Books of short stories are often difficult to review, particularly when the stories do not overlap, one to another, almost like a novel in short stories. But I have long considered Paul Theroux to be one of America’s most important writers in three different genres: travel writing, fiction, and short fiction. Theroux burst on the scene 40 years ago with The Great Railway Bazaar, the first of many supposed travel books. Theroux is to travel writing what M.F.K. Fischer is to food writing: each uses the outlines of the genre to tell us about the world. Theroux has always been a solitary traveler, curious about places and people, and he has traversed just about every continent in his wanderings. He travels as a way of finding himself through the exotic, the underbelly of places, dark spots and, sometimes demonic episodes. Over the many years that he’s been writing, he has become more and more of a curmudgeon, as he tends to see people at their worst, more than at their best. Travel has, indeed, broadened his horizons; he originally hails from Medford, Mass, a blue collar suburb of Boston, home to Tufts University, where his family were townies. I have guessed that his father owned some kind of men’s haberdashery in or on whatever the main street of Medford is. He often refers in his books to the boredom and tedium of life in Medford, where I have long assumed that he suffered some kind of early emotional trauma. One of his novels, Hotel Honolulu, presents such a dark portrait of human nature that it is almost frightening, but I admire his ability to be drawn to these dark places and let us know that they exist everywhere. If he were religious, which he is clearly not, one might think that he was on a worldwide chase to meet the devil.

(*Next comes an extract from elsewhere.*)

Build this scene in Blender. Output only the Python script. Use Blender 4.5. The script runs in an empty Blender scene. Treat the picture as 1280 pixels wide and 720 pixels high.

Some of his books are in the same category as early Graham Greene, some remind me of Robert Stone, better, and I think that novelist Dennis Johnson is becoming Theroux’s worthy heir and acolyte. The joy that we often find in traveling has been mitigated by the rampant excesses of what I call “security capitalism”, wherein large chunks of the less developed world are full of mercenaries, “security” personnel and swashbuckling macho men looking for quick fortunes, whether or not attached to some security force. It’s not that the CIA is lurking in the background; that would be too easy for Theroux. What he finds, instead, is a rampant, corrupt, cruel greed wherever he goes. His predecessor in this territory is the great V.S. Naipul, whose 1967 novel A Bend in the River shocked the literary and political worlds with its indictments of the dictators who were running so many African nations right after the departure of colonial powers. These dictators are prototypical characters for both Theroux and Naipul, who were once great friends, but some rift tore their friendship apart.
Theroux is a master of short fiction, able to create entire worlds in limited space and with limited words. Mr. Bones, his latest, presumes a world rife with manipulative people most of whom use sex as a weapon against one another, a world where men and women never trust anyone, and where relationships are more like temporary, expedient alliances (in America, I believe that we call this networking, and Theroux sees right through such concepts, and sees the demoralizing elements when no one is a friend or legitimate lover, and people’s alliances shift based on temporary need and short term greed). His is hardly an optimistic view of human nature, but, then, it never has been. His novel Blinding Light is a frightening study in the devolution of any civilized manners or behavior, as first world “seekers” try to find some magic drug deep in the jungles of South America: this may be Theroux’s best novel.
The first story in the current collection is called Minor Watt. I use it as an example here because it is set in the art world. Mr. Watt is an art collector whose taste is widely known to be elegant, and he is much sought after by artists, other collectors, dealers, and auction houses. His collections are housed in his Manhattan apartment and his house on Long Island Sound in Southern Connecticut, presumably in Fairfield County. Theroux is able to almost show off his knowledge about obscure tribal arts from all over the world, and he enjoys watching “experts” guess what objects are and be wrong both by centuries and by thousands of miles. But on a darker note, Watt decides to begin to destroy his art collection, piece by piece by piece, and he happiest when he does so in front of other collectors, who always thing that they will stop him, and never do. He becomes an art world star, less for the collections than for this destruction of it. For those who despise him, there are many others who form a near cult around him. Not a dealer nor an auction house will refuse his money, so he holds all of them in increasing contempt. This story seems very close to possible, and it indicates how quickly anything can become a fad in the arts, how quickly a creative act can become a destructive one. There is no moment where Watt doesn’t enjoy destroying these objects of beauty, and he reminds other collectors that each time he destroys a piece, people who own others will watch theirs go up in value, because there is one less of them. His views of human nature and of the art world are incredibly dark, but not far from the truth.
Nearly every other story in Mr. Bones has some similar theme, where bad behavior and evil conscience dominate virtually everything. These are 20 tough stories, showing Theroux at his most sophisticated, most worldly, and, even, most jaded. Theroux’s fiction must be seen as a warning to the rest of us that the consequences of inaction breed corruption and despair.